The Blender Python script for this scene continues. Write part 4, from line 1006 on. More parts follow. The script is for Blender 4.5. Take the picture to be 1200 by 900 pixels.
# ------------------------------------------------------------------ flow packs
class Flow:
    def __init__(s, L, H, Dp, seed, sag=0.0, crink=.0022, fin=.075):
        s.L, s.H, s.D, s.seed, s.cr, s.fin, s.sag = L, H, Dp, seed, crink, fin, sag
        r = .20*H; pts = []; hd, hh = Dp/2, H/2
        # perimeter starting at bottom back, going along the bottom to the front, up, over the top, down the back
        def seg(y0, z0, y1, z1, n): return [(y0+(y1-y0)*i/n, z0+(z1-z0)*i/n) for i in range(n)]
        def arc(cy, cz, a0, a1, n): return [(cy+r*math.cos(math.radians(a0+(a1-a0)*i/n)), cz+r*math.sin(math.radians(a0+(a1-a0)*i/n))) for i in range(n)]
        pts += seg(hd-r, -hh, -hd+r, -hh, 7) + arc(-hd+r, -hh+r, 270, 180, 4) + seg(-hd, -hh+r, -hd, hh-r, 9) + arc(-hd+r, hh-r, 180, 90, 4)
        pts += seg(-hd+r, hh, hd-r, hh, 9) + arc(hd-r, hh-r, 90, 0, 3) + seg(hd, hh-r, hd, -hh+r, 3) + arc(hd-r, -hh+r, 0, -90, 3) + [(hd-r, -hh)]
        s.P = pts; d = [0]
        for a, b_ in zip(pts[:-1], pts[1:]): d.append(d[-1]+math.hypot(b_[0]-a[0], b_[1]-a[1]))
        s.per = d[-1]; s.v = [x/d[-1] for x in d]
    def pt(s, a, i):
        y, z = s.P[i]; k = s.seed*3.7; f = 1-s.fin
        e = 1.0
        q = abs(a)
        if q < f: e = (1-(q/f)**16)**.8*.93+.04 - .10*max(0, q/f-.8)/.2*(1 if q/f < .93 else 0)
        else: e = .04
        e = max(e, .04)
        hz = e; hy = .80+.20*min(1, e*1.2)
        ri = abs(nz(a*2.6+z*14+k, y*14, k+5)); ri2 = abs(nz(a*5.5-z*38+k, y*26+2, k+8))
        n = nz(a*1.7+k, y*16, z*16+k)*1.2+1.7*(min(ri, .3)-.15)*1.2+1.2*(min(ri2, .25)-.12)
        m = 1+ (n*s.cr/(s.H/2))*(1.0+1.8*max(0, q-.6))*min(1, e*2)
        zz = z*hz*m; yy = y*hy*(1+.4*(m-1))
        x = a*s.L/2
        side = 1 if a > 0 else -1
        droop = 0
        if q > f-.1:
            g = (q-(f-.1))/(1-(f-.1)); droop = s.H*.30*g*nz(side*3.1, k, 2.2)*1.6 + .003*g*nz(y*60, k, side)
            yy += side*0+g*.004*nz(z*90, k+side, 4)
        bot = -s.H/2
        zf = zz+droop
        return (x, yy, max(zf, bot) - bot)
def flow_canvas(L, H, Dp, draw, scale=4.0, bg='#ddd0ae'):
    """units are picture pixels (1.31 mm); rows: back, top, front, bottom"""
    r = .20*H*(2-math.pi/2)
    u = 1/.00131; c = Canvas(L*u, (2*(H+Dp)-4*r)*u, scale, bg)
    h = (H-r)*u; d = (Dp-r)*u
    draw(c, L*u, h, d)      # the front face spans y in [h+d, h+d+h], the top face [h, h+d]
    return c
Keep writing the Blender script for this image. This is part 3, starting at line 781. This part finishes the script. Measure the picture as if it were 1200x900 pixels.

What this task involves: Identify each line in the records above containing the word "pixels"; copy those lines.

Problem solution:
The Blender Python script for this scene continues. Write part 4, from line 1006 on. More parts follow. The script is for Blender 4.5. Take the picture to be 1200 by 900 pixels.
    """units are picture pixels (1.31 mm); rows: back, top, front, bottom"""
Keep writing the Blender script for this image. This is part 3, starting at line 781. This part finishes the script. Measure the picture as if it were 1200x900 pixels.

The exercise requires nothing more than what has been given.